If the neighboring lot has the potential to be built within 30 feet of your window, it is usually considered a lot line window. In such cases, it is common for lot line windows to be completely covered and fixed to the wall of the newly constructed development next door. This may cause the window to lose its view, and the owner may have to pay for bricking up the window.
Has the Sponsor Developed Property Before?
If you’re planning to purchase new construction in NYC, it’s crucial to understand the potential risks associated with inexperienced sponsors or those who are executing their first deal. Developing a property in NYC can be complicated with numerous challenges and delays, so it’s always better to work with a sponsor with significant experience in this field. This will help guarantee that your project is finished successfully and on time.

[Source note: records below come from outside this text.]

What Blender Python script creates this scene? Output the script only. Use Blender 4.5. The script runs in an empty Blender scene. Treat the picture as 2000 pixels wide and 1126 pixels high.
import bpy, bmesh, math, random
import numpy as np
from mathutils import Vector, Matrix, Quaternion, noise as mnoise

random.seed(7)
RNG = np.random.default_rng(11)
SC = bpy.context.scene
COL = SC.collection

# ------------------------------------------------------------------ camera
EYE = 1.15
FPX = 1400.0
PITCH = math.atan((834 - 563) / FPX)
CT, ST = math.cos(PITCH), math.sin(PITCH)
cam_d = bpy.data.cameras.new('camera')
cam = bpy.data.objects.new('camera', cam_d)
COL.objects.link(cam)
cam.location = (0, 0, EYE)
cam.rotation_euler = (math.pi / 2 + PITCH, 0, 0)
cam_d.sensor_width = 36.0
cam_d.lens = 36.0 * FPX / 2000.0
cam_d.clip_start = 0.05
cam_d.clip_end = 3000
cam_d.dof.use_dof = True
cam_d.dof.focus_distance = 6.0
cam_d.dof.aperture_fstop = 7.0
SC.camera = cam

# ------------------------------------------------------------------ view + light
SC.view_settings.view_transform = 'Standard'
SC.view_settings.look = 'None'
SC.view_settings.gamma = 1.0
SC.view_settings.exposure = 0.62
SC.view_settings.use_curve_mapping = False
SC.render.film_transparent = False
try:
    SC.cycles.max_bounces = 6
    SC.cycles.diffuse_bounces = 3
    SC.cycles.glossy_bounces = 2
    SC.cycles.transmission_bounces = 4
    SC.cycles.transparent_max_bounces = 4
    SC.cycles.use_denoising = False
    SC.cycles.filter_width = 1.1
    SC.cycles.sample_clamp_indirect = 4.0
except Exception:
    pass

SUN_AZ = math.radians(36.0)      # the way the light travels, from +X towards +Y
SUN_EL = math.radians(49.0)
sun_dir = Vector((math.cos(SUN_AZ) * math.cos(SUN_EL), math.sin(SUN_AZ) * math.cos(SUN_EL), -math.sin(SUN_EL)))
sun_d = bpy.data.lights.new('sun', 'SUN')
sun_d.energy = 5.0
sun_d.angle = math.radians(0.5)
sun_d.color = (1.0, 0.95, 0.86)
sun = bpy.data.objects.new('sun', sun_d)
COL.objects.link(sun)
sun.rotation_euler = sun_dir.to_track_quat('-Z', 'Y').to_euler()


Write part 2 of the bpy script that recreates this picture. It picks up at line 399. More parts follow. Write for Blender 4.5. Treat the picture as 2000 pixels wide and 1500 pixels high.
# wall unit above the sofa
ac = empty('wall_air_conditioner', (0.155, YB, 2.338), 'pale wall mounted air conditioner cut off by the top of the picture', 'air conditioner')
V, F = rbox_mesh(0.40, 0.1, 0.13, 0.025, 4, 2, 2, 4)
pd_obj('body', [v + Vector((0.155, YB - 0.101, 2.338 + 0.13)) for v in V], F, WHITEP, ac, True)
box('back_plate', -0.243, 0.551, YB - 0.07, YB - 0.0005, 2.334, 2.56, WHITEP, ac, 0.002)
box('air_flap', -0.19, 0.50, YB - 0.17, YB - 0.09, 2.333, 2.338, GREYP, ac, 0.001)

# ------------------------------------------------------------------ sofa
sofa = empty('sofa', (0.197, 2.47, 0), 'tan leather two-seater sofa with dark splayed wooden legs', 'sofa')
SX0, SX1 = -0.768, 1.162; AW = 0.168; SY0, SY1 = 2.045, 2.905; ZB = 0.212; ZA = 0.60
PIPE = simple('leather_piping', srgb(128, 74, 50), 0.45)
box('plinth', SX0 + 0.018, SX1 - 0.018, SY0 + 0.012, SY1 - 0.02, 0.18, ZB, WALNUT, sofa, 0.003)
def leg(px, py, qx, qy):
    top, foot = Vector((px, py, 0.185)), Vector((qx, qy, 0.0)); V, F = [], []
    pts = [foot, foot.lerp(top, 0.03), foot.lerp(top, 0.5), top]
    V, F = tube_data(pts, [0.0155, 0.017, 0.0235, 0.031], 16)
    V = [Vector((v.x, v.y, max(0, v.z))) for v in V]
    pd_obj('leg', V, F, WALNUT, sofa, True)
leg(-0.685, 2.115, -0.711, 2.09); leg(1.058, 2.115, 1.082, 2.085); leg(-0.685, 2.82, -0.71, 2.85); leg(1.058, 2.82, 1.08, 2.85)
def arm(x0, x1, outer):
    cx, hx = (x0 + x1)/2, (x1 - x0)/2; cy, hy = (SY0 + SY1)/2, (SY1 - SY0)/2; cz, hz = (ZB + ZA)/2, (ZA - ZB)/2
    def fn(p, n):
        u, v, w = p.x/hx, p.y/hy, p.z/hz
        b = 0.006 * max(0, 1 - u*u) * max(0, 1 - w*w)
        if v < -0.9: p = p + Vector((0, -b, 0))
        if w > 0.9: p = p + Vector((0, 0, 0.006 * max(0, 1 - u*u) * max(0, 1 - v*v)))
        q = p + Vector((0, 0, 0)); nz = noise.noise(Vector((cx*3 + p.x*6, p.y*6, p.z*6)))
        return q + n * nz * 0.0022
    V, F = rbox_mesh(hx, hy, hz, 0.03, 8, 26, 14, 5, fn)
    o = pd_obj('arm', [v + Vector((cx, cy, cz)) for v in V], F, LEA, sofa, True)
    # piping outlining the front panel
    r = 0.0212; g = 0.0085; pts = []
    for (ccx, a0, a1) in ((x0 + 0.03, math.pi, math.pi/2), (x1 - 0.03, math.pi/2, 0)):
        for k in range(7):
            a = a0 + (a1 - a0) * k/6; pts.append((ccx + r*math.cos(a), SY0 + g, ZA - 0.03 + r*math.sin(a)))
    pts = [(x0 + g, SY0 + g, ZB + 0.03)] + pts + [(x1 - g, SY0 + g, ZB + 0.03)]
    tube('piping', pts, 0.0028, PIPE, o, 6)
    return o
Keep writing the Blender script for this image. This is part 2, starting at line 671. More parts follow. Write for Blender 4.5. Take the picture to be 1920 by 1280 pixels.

If you want to know more about the individuals involved in the project, refer to the “Identities of Parties” section in the offering plan. This section will offer information about the building’s architect, the sponsor’s lawyers, the proposed managing agent, and the sponsor themselves.
The section evaluates the sponsor’s ability to hire top talent and execute deals.
If you want to learn more about the project architect, you can find a detailed section in the offering plan. This section, which can be as long as ten to thirty pages, covers everything from the lot to the building and the individual units. The architect provides information on every aspect of the project, including the specific model numbers of the appliances used in the units.